Im 18. Jahrhundert und während der Epoche der Aufklärung dominiert die Orientierung an der Vernunft und am Nützlichen. Wo die Frage im Vordergrund steht, was der Einzelne zum Gemeinwohl beitragen kann, wird der „Intimität“ (von lateinisch intimus: ‚wörtlich dem Rand am fernsten, am weitesten innen‘), also dem Bereich des Persönlichen und Privaten, der Nähe zu sich selbst und zu anderen, tendenziell wenig Platz eingeräumt. In Spanien tragen das Kontroll- und Sicherheitsbedürfnis der absolutistischen Monarchie und die religiöse Vormundschaft der katholischen Kirche zusätzlich dazu bei, diesen Raum zu beschränken. Während heute allenthalben von der „Tyrannei der Intimtät“ (so der Soziologe Richard Sennett) die Rede ist, mussten sich im 18. Jahrhundert erst einmal entsprechende Räume der Innerlichkeit und des Privaten herausbilden. Wie sich dieser Prozess im Spanien des 18. Jahrhunderts und unter den spezifischen Bedingungen und Diskursregeln der spanischen Kultur vollzieht, wollen wir im Seminar gemeinsam anhand der Frage erforschen, welche „Sprachen der Intimität“ sich in der Literatur der Zeit manifestieren. Der Begriff ‚Literatur‘ soll dabei in einem weiten Sinn aufgefasst werden, also nicht primär als Synonym für ‚Dichtung‘, sondern auch als Bezeichnung für Formen der schriftlichen Kommunikation, die über dieses enge Verständnis hinausgehen.
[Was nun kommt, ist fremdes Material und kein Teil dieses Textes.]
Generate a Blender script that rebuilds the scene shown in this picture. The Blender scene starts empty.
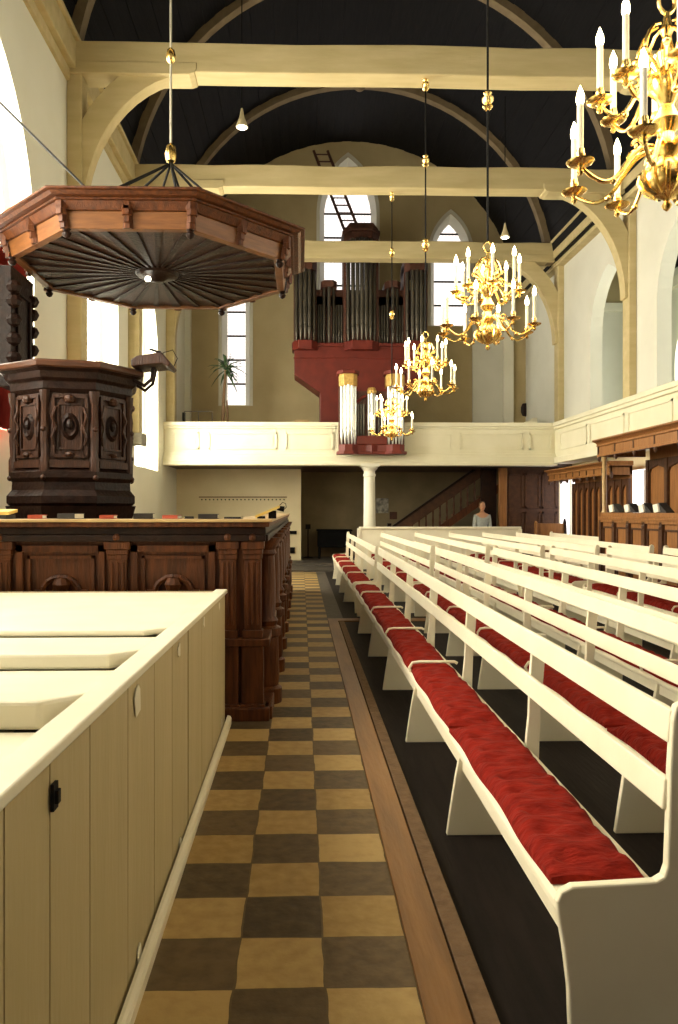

Dazu gehört neben der Gattung der Autobiographie, wie sie im 18. Jahrhundert unter anderem von Diego de Torres Villarroel (1693-1770), Vida (1753-1758), und José Cadalso (1741-1782), Memoria de los acontecimientos más particulares de mi vida (1773-1780), verfasst wurden, unter anderem die umfangreiche lyrische Produktion der maßgeblichen Dichtergruppen und Freundschaftsnetzwerke wie der Tertulia de la Fonda de San Sebastián und der ersten und zweiten Escuela salmantina. Weitere wichtige Quellen für unsere Fragestellung sind die gesammelten Briefwechsel, die beispielsweise von José Cadalso und Gaspar Melchor de Jovellanos (1744-1811) vorliegen, sowie die Tagebücher etwa von Leandro Fernández de Moratín (1760-1828), Diario (1780-1808), oder ebenfalls von Jovellanos, Diario (1790-1801) und Memorias familiares(1790-1810).

Abgesehen von der Auseinandersetzung mit einer grundlegenden literarhistorischen Problematik und der Behandlung einer Reihe kanonischer Texte und Autoren, die jeder, der sich näher mit der spanischen Literatur beschäftigt, kennen sollte, verspricht das Seminar auch interessante Einblick in bisher weniger bekannte Bereiche der Literatur- und Kulturgeschichte des 18. Jahrhunderts in Spanien.